DATA FOR PROCESSING:
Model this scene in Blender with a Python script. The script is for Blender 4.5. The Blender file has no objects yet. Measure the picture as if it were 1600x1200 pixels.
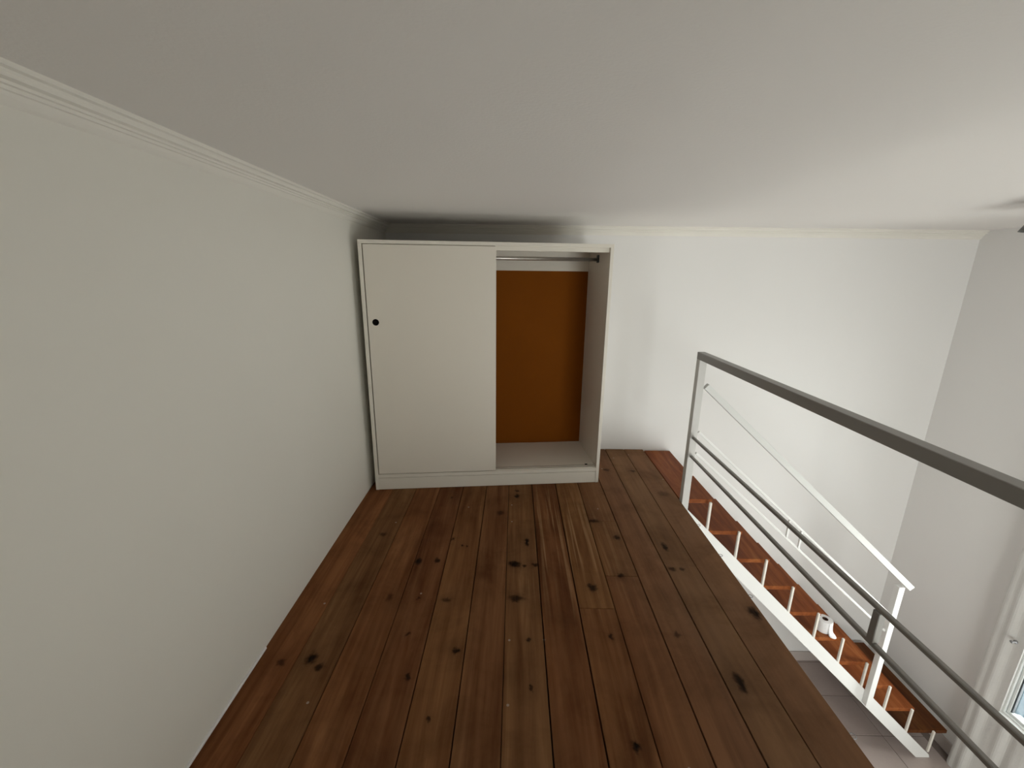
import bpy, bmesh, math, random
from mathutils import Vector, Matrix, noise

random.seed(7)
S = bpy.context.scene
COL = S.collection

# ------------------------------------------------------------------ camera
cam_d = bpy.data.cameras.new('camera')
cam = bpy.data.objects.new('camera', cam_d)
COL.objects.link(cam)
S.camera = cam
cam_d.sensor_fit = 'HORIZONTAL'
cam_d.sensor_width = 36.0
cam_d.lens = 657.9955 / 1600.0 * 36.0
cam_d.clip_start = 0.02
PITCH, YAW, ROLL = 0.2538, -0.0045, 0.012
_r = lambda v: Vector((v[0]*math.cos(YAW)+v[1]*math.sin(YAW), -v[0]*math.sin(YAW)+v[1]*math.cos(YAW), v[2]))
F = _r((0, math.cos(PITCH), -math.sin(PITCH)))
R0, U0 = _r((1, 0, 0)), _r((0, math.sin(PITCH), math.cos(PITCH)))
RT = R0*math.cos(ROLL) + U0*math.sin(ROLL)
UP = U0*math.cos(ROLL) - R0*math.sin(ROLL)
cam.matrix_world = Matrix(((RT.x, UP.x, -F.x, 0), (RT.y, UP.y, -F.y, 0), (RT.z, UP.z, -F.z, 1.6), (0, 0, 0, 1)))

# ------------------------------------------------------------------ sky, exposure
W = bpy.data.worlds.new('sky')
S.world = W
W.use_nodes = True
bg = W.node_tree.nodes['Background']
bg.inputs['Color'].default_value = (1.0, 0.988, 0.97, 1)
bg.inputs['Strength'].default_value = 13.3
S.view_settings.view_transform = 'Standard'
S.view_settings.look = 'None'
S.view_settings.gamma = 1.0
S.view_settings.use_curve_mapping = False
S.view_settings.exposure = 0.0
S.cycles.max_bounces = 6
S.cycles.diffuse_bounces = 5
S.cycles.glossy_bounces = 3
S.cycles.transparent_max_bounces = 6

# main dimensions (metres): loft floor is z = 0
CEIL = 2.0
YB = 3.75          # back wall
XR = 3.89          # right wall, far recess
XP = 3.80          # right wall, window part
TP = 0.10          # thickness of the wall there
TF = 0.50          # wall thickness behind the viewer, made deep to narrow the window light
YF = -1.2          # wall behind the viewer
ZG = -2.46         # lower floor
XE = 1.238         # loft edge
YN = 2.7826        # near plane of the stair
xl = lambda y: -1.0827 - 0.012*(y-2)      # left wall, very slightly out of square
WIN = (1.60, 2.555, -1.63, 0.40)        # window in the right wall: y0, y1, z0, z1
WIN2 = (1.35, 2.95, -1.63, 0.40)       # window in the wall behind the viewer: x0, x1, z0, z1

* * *

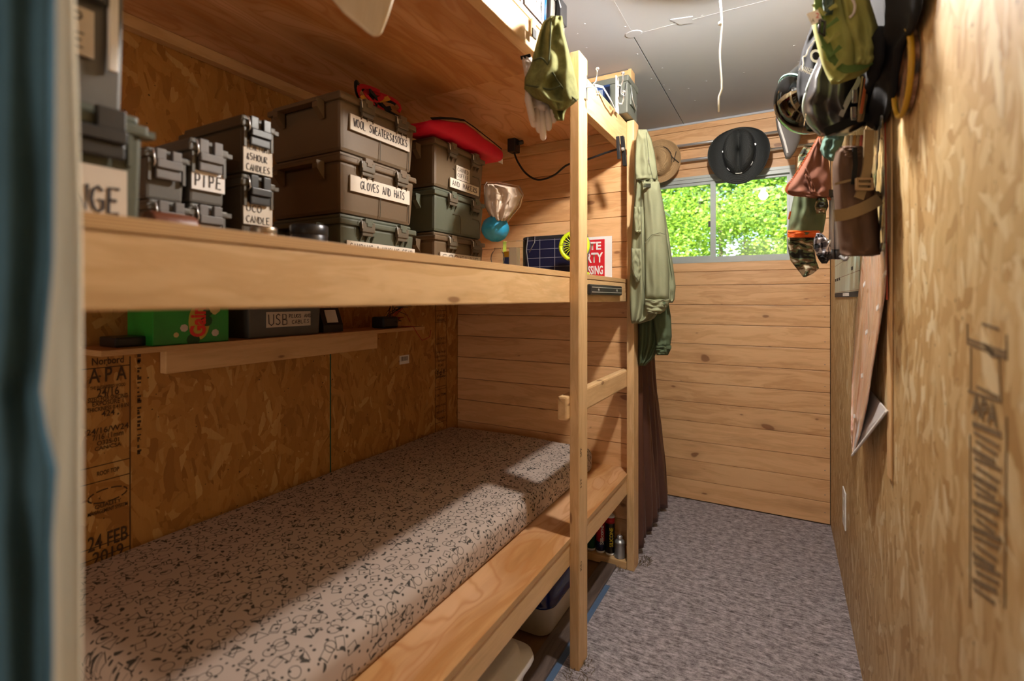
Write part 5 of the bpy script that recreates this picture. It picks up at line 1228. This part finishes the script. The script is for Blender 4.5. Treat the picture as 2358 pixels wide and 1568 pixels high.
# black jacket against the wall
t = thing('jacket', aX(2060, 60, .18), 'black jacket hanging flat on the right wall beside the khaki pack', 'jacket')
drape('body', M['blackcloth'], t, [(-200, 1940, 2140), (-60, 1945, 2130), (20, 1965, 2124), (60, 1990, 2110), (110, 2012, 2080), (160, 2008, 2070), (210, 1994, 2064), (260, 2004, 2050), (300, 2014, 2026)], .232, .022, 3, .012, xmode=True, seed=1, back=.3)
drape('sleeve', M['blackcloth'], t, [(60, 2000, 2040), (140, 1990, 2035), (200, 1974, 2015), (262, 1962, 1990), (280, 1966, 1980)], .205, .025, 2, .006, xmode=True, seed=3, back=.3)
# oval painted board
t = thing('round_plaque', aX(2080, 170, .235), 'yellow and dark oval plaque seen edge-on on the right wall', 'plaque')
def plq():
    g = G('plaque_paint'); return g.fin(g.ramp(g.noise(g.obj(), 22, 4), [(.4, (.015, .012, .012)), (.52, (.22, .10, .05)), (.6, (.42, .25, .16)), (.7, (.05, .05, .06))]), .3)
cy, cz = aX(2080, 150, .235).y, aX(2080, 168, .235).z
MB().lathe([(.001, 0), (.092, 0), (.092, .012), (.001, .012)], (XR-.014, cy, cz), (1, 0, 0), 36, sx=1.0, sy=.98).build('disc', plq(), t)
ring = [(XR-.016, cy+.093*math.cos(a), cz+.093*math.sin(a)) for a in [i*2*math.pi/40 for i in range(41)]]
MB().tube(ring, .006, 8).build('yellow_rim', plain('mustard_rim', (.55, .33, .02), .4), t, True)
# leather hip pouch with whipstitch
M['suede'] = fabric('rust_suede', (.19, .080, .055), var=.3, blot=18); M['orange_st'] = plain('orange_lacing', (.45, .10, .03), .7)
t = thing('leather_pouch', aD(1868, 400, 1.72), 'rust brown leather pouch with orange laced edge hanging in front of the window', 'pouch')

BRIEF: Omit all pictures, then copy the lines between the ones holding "Model this scene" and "1.6), (0, 0, 0, 1)))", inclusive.

WRITTEN ANSWER:
Model this scene in Blender with a Python script. The script is for Blender 4.5. The Blender file has no objects yet. Measure the picture as if it were 1600x1200 pixels.
import bpy, bmesh, math, random
from mathutils import Vector, Matrix, noise

random.seed(7)
S = bpy.context.scene
COL = S.collection

# ------------------------------------------------------------------ camera
cam_d = bpy.data.cameras.new('camera')
cam = bpy.data.objects.new('camera', cam_d)
COL.objects.link(cam)
S.camera = cam
cam_d.sensor_fit = 'HORIZONTAL'
cam_d.sensor_width = 36.0
cam_d.lens = 657.9955 / 1600.0 * 36.0
cam_d.clip_start = 0.02
PITCH, YAW, ROLL = 0.2538, -0.0045, 0.012
_r = lambda v: Vector((v[0]*math.cos(YAW)+v[1]*math.sin(YAW), -v[0]*math.sin(YAW)+v[1]*math.cos(YAW), v[2]))
F = _r((0, math.cos(PITCH), -math.sin(PITCH)))
R0, U0 = _r((1, 0, 0)), _r((0, math.sin(PITCH), math.cos(PITCH)))
RT = R0*math.cos(ROLL) + U0*math.sin(ROLL)
UP = U0*math.cos(ROLL) - R0*math.sin(ROLL)
cam.matrix_world = Matrix(((RT.x, UP.x, -F.x, 0), (RT.y, UP.y, -F.y, 0), (RT.z, UP.z, -F.z, 1.6), (0, 0, 0, 1)))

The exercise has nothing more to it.